I'm currrently working on signalling. Now, I think I've got a grasp of the basics, and perhaps a bit more, but here is the situation I'm puzzeling over. I jave a four track main line with a shed, goods yard, and station bay to the left outside the main line. To the right, inside the main line there is a single track branch line. A line crosses from the shed area to the branch line with diamond crossings over the inner fast lines and scissor junctions on the two outer slow lines. Anyway, my uncertainty concerns the signalling from the shed complex onto the main line.
As we all know, on bracket or split junction signals the taller doll is for the major route. The signal controling the junction from the shed will have two dolls. But which should be short and which should be tall?
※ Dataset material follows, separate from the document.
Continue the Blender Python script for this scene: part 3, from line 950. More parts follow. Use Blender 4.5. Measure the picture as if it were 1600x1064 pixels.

The one controling the main line is the obvious choice for a tall doll, but for my conditions, most of the traffic will be sent down the branch line, so perhaps that is the major route. Alternatiively, both routes might be considered to be equally important, in which case the two dolls would be of equal height (my currently preferred option). I'm wondering whether there is a definitive answer when it comes to main lines and branch lines (as opposed to a splitting secondary route for example, where I think two dolls of equal height would be fine).
Arguably, each of the 3 routes from the shed complex should receive its own junctions signal, but as all three are in clear sight of the main line junction, I thought I could use a single junction signal, and then ground signals for the routes up to that point. Seems reasonable, but I'm not sure whether it is proptypical.
Also, I remain a little uncertain about the difference between using split and bracket signals at junctions. I'm thinking it probably has more to do with local conditions, traditions and railways companies rather than anything of operational significance.